31 de agosto. – Esta mañana he encontrado en Riaza una cafetería totalmente citadina, lo que me ha complacido mucho. No es que no me estimule el olor a morcilla y torrezno que te saluda nada más entrar en cualquier establecimiento riazano (excepto las panaderías-pastelerías), pero ese oasis en el que sólo huele a café y tostadas mitigó mi morriña y fue como si mi barrio me tendiera la mano. La cogí y pude comprobar que estaba pensado para eso, pues hasta la pastelería y los sándwiches venían de Madrid, pero lo que acabó de cautivarme fue encontrar un rinconcito con libros de intercambio, y esto que en Madrid me hubiera podido parecer una pedantería, cobró aquí otro sentido, por lo insólito; a nadie se le oculta que no es este lugar para esos extremos, entre otras cosas porque aquí no se entiende otra forma de cultura que la subvencionada.
Pues bien, en dicho rinconcito escogí Mi familia y otros animales de Gerard Durrel, hermano de Lawrence Durrell, en su vigésima segunda edición del libro de bolsillo de Alianza Editorial. Yo tengo en Madrid mi ejemplar de Alianza Tres pero me apeteció mucho volver a leer las aventuras de esa sofisticada familia británica en Corfú, escrita por un niño de doce años durante los cinco años del auto exilio cultural y climático más divertido jamás narrado, entre toda clase de insectos y aves, de las que siempre recordaré las “gurracas”, manera peculiar de llamar a las urracas de uno de los “nativos” griegos de la isla, y extraordinario logro de la traductora del texto al español, la simpar María Luisa Balseiro, la cual merece por ello todos y cada uno de los premios de traducción que ha recibido y los que tiene que recibir todavía. A cambio, yo dejé un ejemplar que tenía repetido del bestseller, El premio de Irving Wallace que contiene una magnífica y extensa documentación sobre la historia del premio Nobel de Literatura y sus secretos más ocultos. De ella se hizo una estupenda película protagonizada por Paul Newman, Elke Sommer y Edward G. Robinson, dirigida por Mark Robson. Se da la circunstancia de que ese ejemplar repetido lo encontré precisamente hace unos años en la propia Riaza, en el mercadillo de sostenes, bragas y sartenes que de vez en cuando nos sorprende con estas cosas. Donde menos se piensa, salta la liebre…

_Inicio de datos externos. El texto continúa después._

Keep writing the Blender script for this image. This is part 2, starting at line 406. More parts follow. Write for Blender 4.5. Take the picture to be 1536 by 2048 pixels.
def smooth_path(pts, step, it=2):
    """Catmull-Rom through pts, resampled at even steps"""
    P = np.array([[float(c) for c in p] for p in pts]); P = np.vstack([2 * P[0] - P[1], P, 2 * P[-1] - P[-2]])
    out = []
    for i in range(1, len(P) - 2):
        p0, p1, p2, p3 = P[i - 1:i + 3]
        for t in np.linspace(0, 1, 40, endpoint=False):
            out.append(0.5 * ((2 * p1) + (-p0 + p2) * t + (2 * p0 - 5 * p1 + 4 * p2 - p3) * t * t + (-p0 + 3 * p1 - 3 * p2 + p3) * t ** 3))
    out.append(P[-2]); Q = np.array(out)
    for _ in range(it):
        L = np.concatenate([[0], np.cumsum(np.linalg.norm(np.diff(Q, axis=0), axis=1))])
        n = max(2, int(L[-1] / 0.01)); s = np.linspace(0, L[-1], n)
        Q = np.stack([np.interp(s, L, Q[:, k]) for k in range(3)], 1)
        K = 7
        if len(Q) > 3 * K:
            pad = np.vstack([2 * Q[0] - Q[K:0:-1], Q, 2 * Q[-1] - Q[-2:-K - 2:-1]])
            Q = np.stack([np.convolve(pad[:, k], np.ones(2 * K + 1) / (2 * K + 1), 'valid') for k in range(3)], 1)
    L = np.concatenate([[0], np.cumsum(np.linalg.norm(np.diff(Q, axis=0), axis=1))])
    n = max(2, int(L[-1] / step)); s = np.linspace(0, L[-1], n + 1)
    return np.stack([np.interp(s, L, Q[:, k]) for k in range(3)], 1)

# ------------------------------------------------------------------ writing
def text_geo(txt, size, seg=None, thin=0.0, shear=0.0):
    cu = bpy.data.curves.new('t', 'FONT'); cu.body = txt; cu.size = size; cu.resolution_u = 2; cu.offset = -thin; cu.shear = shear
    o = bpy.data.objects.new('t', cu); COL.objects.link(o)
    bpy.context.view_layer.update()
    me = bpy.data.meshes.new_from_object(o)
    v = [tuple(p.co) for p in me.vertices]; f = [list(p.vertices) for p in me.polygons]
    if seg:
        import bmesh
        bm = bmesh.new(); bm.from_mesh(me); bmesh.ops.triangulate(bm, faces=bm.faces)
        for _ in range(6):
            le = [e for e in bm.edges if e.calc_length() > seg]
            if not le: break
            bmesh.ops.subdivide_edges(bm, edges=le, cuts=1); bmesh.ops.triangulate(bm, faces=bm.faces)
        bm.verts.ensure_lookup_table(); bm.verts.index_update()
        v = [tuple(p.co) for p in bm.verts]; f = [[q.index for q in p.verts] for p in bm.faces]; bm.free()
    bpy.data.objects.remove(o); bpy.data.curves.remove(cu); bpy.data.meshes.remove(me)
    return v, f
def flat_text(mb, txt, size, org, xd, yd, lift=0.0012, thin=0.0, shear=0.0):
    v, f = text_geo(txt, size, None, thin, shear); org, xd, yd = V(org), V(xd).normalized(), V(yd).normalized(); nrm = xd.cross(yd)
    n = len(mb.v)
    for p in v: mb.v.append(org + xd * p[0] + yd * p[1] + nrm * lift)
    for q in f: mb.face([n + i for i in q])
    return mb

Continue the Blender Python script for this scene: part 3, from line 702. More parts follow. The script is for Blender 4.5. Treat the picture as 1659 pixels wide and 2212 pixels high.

- Caigo en la cuenta de que ayer fue San Pammaquio, senador romano y amigo de San Jerónimo, a quien éste dirigió su famosa Epístola sobre la mejor manera de traducir, grave asunto aún no dirimido. Se casó con Paulina, hija de la que luego sería Santa Paula, discípula predilecta de San Jerónimo, quien, con otra de sus hijas, le siguieron a todas partes, ayudándole, con sus conocimientos del hebreo y del griego, en sus tareas de traducción de la Vulgata. De hecho, Paula soror, como así la llamaba Jerónimo, fue una de sus grandes corresponsales. Ellas son esas mujeres sabias a las que no pintó Durero y cuya devoción puso en peligro su reputación y la de su maestro, duramente criticado en ciertos sectores. Cuando Pammaquio enviudó de Paulina, hacia 397, se metió a monje y se dedicó a hacer el bien. Este santo varón, también fue amigo de San Agustín, y al no tener constancia de que haya Pammaquios en mi entorno, aprovecho para felicitar a mis muchos Agustines, pues no lo hice el día 28 (¡mira que no acordarme con lo santera que soy!) y a todos los Ramones que me rodean pues hoy es San Ramón Nonato, y no digo más.